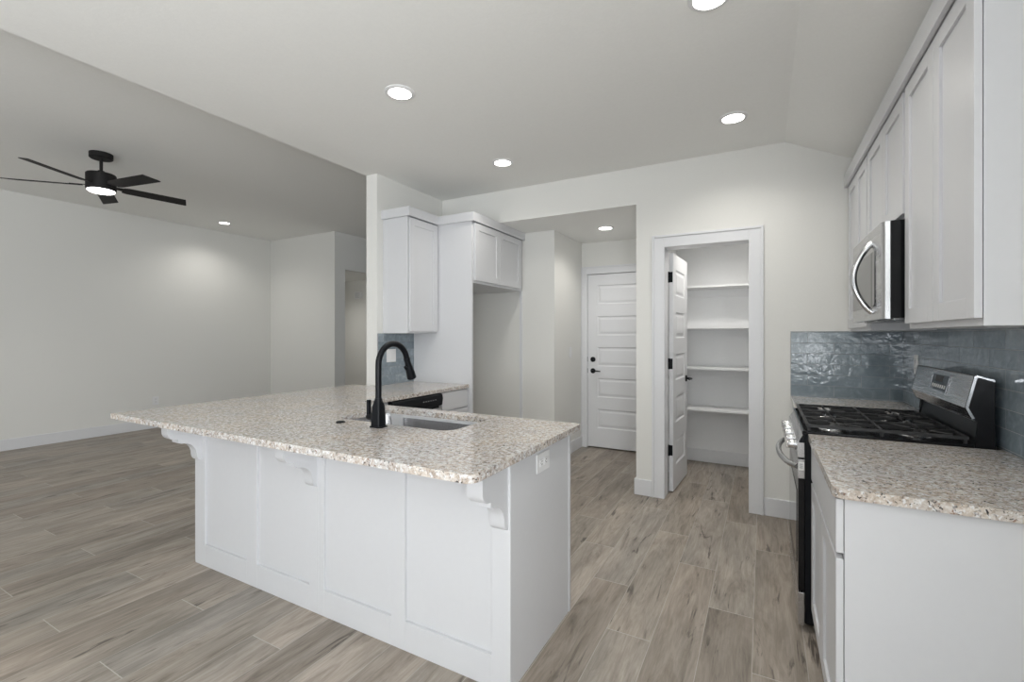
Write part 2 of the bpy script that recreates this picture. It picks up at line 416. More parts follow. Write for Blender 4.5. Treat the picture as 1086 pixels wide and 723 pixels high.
# ------------------------------------------------------------------ panel doors
def panel_door(root, wd, h, z0, thick=.035, stile=.118, mat='trim'):
    """local coords: hinge at x=0, spans +x; thickness 0..thick in y"""
    mb = MB()
    ph = .228; gap = .142; top = .13
    zs = []; z = h-top
    for k in range(5): zs.append((z-ph, z)); z -= ph+gap
    bz = [z0] + [q for a, b in reversed(zs) for q in (a, b)] + [h]
    mb.box(0, stile, 0, thick, z0, h); mb.box(wd-stile, wd, 0, thick, z0, h)
    for i in range(0, len(bz), 2): mb.box(stile, wd-stile, 0, thick, bz[i], bz[i+1])
    bm = mb.bm
    for a, b in zs:
        for face, d in ((0, 1), (thick, -1)):
            def R(ins, dep): 
                x0, x1, A, B = stile+ins, wd-stile-ins, a+ins, b-ins
                y = face+d*dep
                q = [(x0, y, A), (x1, y, A), (x1, y, B), (x0, y, B)]
                return q if d > 0 else q[::-1]
            mb.rings([R(0, 0), R(.010, .009), R(.022, .009), R(.042, .003)])
    bmesh.ops.translate(bm, verts=bm.verts, vec=root.location)
    return mb.build('door_slab', mat, root, fixn=False)
def lever(root, x, y, z, sgn_y, dirx, round_only=False):
    mb = MB()
    lx, ly, lz = root.location
    X, Y, Z = lx+x, ly+y, lz+z
    s = sgn_y
    mb.lathe([(.031, 0), (.031, s*.006), (.026, s*.011), (.012, s*.013)], (X, Y, Z), 24, 'y')
    if not round_only:
        mb.tube([(X, Y+s*.01, Z), (X, Y+s*.045, Z), (X+dirx*.012, Y+s*.052, Z), (X+dirx*.06, Y+s*.052, Z+.002), (X+dirx*.105, Y+s*.050, Z-.002)], [.010, .010, .010, .008, .006], 12)
    else:
        mb.lathe([(.020, s*.010), (.020, s*.020), (.016, s*.022)], (X, Y, Z), 24, 'y')
    return mb.build('deadbolt' if round_only else 'door_handle', 'black', root, smooth=True)
# hall door (closed)
d2 = bpy.data.objects.new('door_2', None); C.objects.link(d2); d2.location = (-1.862, 5.356, 0); d2['kind'] = 'structure'; d2['label'] = 'closed white five-panel hall door'
panel_door(d2, .859, 2.080, .016)
lever(d2, .065, 0, .925, -1, 1); lever(d2, .065, 0, 1.062, -1, 1, True)
for z in (.925, 1.062):
    MB().box(-1.8665, -1.8625, 5.351, 5.375, z-.028, z+.028).build('strike_plate', 'black', d2)
# pantry door, opened inwards about its left edge
d1 = bpy.data.objects.new('door_1', None); C.objects.link(d1); d1.location = (-.676, 4.143, 0); d1['kind'] = 'structure'; d1['label'] = 'white five-panel pantry door standing open inwards'
panel_door(d1, .60, 2.056, .012, stile=.11)
lever(d1, .54, 0, .94, -1, -1)
for i, z in enumerate((1.851, 1.106, .362)):
    hb = MB(); lx, ly = -.676, 4.143
    hb.tube([(lx-.007, ly+.036, z-.047), (lx-.007, ly+.036, z+.047)], .0065, 10)
    hb.box(lx-.0025, lx, ly+.004, ly+.038, z-.045, z+.045)
    hb.build('hinge', 'black', d1)
d1.rotation_euler = (0, 0, math.radians(87))
# hinge leaves on the jamb
# ------------------------------------------------------------------ pantry shelves
pname = ['topmost of the pantry shelves, white and empty', 'second white pantry shelf from the top, at eye level', 'third white pantry shelf from the top, beside the door lever', 'lowest white pantry shelf, above the floor']
for z, lb in zip((1.855, 1.436, 1.022, .602), pname):
    t = thing('pantry_shelf', lb, 'shelf', (-.265, 5.33, z-.019), 'pantry shelves')
    MB().box(-.829, .299, 5.03, 5.329, z-.019, z).build('shelf_board', 'pantry', t, bevel=.0015)
    MB().box(-.829, .299, 5.311, 5.329, z-.10, z-.02).box(-.829, -.811, 5.04, 5.311, z-.10, z-.02).box(.281, .299, 5.04, 5.311, z-.10, z-.02).build('cleat', 'pantry', t, bevel=.001)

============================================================

### Aim
Set down all the data again exactly as above, pictures excluded.

### Full answer
Write part 2 of the bpy script that recreates this picture. It picks up at line 416. More parts follow. Write for Blender 4.5. Treat the picture as 1086 pixels wide and 723 pixels high.
# ------------------------------------------------------------------ panel doors
def panel_door(root, wd, h, z0, thick=.035, stile=.118, mat='trim'):
    """local coords: hinge at x=0, spans +x; thickness 0..thick in y"""
    mb = MB()
    ph = .228; gap = .142; top = .13
    zs = []; z = h-top
    for k in range(5): zs.append((z-ph, z)); z -= ph+gap
    bz = [z0] + [q for a, b in reversed(zs) for q in (a, b)] + [h]
    mb.box(0, stile, 0, thick, z0, h); mb.box(wd-stile, wd, 0, thick, z0, h)
    for i in range(0, len(bz), 2): mb.box(stile, wd-stile, 0, thick, bz[i], bz[i+1])
    bm = mb.bm
    for a, b in zs:
        for face, d in ((0, 1), (thick, -1)):
            def R(ins, dep): 
                x0, x1, A, B = stile+ins, wd-stile-ins, a+ins, b-ins
                y = face+d*dep
                q = [(x0, y, A), (x1, y, A), (x1, y, B), (x0, y, B)]
                return q if d > 0 else q[::-1]
            mb.rings([R(0, 0), R(.010, .009), R(.022, .009), R(.042, .003)])
    bmesh.ops.translate(bm, verts=bm.verts, vec=root.location)
    return mb.build('door_slab', mat, root, fixn=False)
def lever(root, x, y, z, sgn_y, dirx, round_only=False):
    mb = MB()
    lx, ly, lz = root.location
    X, Y, Z = lx+x, ly+y, lz+z
    s = sgn_y
    mb.lathe([(.031, 0), (.031, s*.006), (.026, s*.011), (.012, s*.013)], (X, Y, Z), 24, 'y')
    if not round_only:
        mb.tube([(X, Y+s*.01, Z), (X, Y+s*.045, Z), (X+dirx*.012, Y+s*.052, Z), (X+dirx*.06, Y+s*.052, Z+.002), (X+dirx*.105, Y+s*.050, Z-.002)], [.010, .010, .010, .008, .006], 12)
    else:
        mb.lathe([(.020, s*.010), (.020, s*.020), (.016, s*.022)], (X, Y, Z), 24, 'y')
    return mb.build('deadbolt' if round_only else 'door_handle', 'black', root, smooth=True)
# hall door (closed)
d2 = bpy.data.objects.new('door_2', None); C.objects.link(d2); d2.location = (-1.862, 5.356, 0); d2['kind'] = 'structure'; d2['label'] = 'closed white five-panel hall door'
panel_door(d2, .859, 2.080, .016)
lever(d2, .065, 0, .925, -1, 1); lever(d2, .065, 0, 1.062, -1, 1, True)
for z in (.925, 1.062):
    MB().box(-1.8665, -1.8625, 5.351, 5.375, z-.028, z+.028).build('strike_plate', 'black', d2)
# pantry door, opened inwards about its left edge
d1 = bpy.data.objects.new('door_1', None); C.objects.link(d1); d1.location = (-.676, 4.143, 0); d1['kind'] = 'structure'; d1['label'] = 'white five-panel pantry door standing open inwards'
panel_door(d1, .60, 2.056, .012, stile=.11)
lever(d1, .54, 0, .94, -1, -1)
for i, z in enumerate((1.851, 1.106, .362)):
    hb = MB(); lx, ly = -.676, 4.143
    hb.tube([(lx-.007, ly+.036, z-.047), (lx-.007, ly+.036, z+.047)], .0065, 10)
    hb.box(lx-.0025, lx, ly+.004, ly+.038, z-.045, z+.045)
    hb.build('hinge', 'black', d1)
d1.rotation_euler = (0, 0, math.radians(87))
# hinge leaves on the jamb
# ------------------------------------------------------------------ pantry shelves
pname = ['topmost of the pantry shelves, white and empty', 'second white pantry shelf from the top, at eye level', 'third white pantry shelf from the top, beside the door lever', 'lowest white pantry shelf, above the floor']
for z, lb in zip((1.855, 1.436, 1.022, .602), pname):
    t = thing('pantry_shelf', lb, 'shelf', (-.265, 5.33, z-.019), 'pantry shelves')
    MB().box(-.829, .299, 5.03, 5.329, z-.019, z).build('shelf_board', 'pantry', t, bevel=.0015)
    MB().box(-.829, .299, 5.311, 5.329, z-.10, z-.02).box(-.829, -.811, 5.04, 5.311, z-.10, z-.02).box(.281, .299, 5.04, 5.311, z-.10, z-.02).build('cleat', 'pantry', t, bevel=.001)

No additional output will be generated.